This is a connector which slides over a male spade terminal, and provides another male spade terminal on the other end. That'll allow you to connect two spade connectors to a single male spade terminal. Disconnect the existing connector from the J1 terminal from the board. Crimp a piggyback connector onto a wire of the correct colour (blue), push the terminal onto the connector on the board, and then push the original connector on to the piggyback terminal. Repeat this but with J2 and brown wire.

These will go back to the remaining two terminals on your solenoid. It should not matter which wire goes to which of the remaining terminals; solenoids should work the same regardless of polarity. It's up to you how you route them but it's best to follow the path of existing wiring as much as you can.

Test the solenoid

At this point your solenoid is electrically connected. It would probably be wise to test it at this point. Plug in your machine and turn it on, pull the trigger of your torch. You should be able to hear the solenoid clicking when you pull it, and clicking again when you release it.

Watch the front board around the area of your piggyback connectors; if you see sparks then unplug your machine, re-seat the connectors, and try again.

Turn off and unplug your machine after testing.

Hook up the gas feed

Now for the relatively safe bit.

I mentioned flexible plastic tubing with a 6mm internal diameter. I used PVC tubing for mine. Silicone tubing is rather more heat-resistant than PVC, but PVC is somewhat stiffer for any given wall thickness, so it better resists folding when going around tight bends. I chose PVC because of this; I don't think heat will be a problem.

This should be 6mm ID, because that is the standard diameter for the gas port on a Euro torch socket. It is also likely the same as the inlet and outlet of your solenoid. If you are using disposable gas bottles (as I am to prove the concept; I'll move on to the big refillable bottles later) then you likely have some tiny push-in fitting on your regulator. Depending on the quality of your regulator, you might be able to unscrew the outlet port of the regulator and screw in one of these...
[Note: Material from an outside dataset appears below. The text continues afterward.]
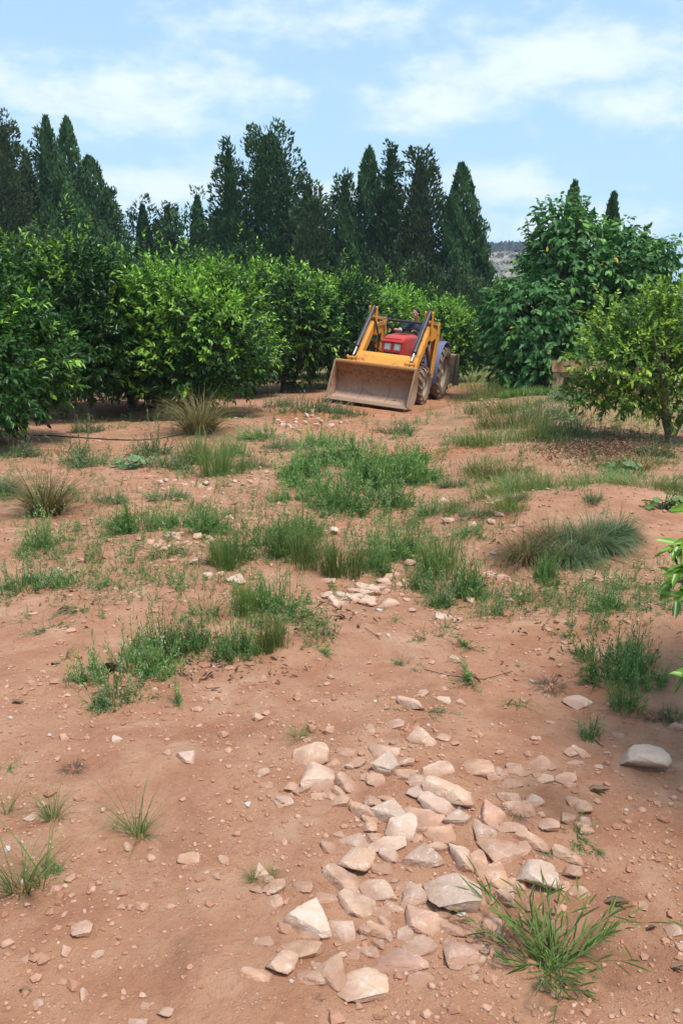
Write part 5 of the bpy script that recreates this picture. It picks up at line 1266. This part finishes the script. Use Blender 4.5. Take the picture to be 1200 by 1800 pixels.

...which is a 1/8 BSP to 6mm hose tail. If your regulator has no provision for that, you'll have to get some step-up adapter in the middle of your hose.

From your solenoid, you'll want to run your hose out the back of the welding machine so that it can meet your gas bottle. I drilled a hole just to the left of the one that exists (which could not be bored out larger because it's right next to the middle dividing plate). I put a grommet in it when routing the hose, so it doesn't cut the hose. I didn't think deburring the hole would be sufficient guarantee against that.

The downside of locating it here is that this is where the gas bottle wants to sit, so the bottle has to be strapped on at a weird angle. I didn't hear the bottle complaining about this, and anyway it's under my workbench so I never see it.

Exiting here is really tight on the cooling fan...

...but "it's tight" is another way to spell "it misses"; the only way this could foul is if some of the external part of the hose was pushed back into the machine, and the grommet should stop that from happening.

In future, when I move to the bigger refillable bottles, I might route the air hose into the cold side of the welder and out of the body of the welder as far over to the edge of the machine as I can. We'll see.

You'll see that I used cable ties for attaching the gas hose to the solenoid, which is what I used anywhere else the hose needed attaching to something else. This turned out to be inadequate for the section from the gas bottle to the solenoid. It leaked. After a failed trip to my local motor factor to obtain some proper clips for this, my brother came up with the idea of stripping some of the single-core wire I used for the wiring and twisting it around the hose. It's an expedient field repair (bodge) he learned on his intercontinental road trips.

It's crude, but it works! I only needed to do this for the section from the bottle to the solenoid. It's not necessary for the rest. That's because any time there is gas in the rest of the pipework, it will be flowing to your torch, and that is the path of least resistance vs leaking. And that's why I said in the list of ingredients that you'll "at least two" proper cable clips, because you only actually need two.

I'll soon replace all of this with proper 8mm hose clips for consistency, but this works fine for now.

Anyway, the final task is to run the hose from the output of the solenoid into the gas port of your Euro torch socket. You can do this how you like. You could make a hole in the spicy-side divider immediately after the solenoid and make most of its route on the cold side. I choose to route as much as I could along the top of the spicy side of the welder, and exit through the bottom of the wire feed box. I hope you can see what I mean by looking at the top of this photo of the spicy side....

...and then at this one near the gas port on the Euro socket.

That's it!

Anyway

So like, I had no clue what I was doing with any of this and somehow made it work. The reason I did this, as said, is because I need to weld stuff to a fancy new axle housing. When I bought my axle housing, I also bought a short section of exactly the same tubing.

I got this section for practice to work out the correct settings on my welder before doing the real thing, and that's why I spent much of a Saturday turning it into the Frankentube of Wat.

By the end of it, I was pretty sure I know what to do, and it didn't take me long to get almost-neat-looking welds with the gasful setup.

And that, of course, is the next chapter of the P5 saga entirely given away, which means you won't need to read that post! Two articles for the price of one! See you next time.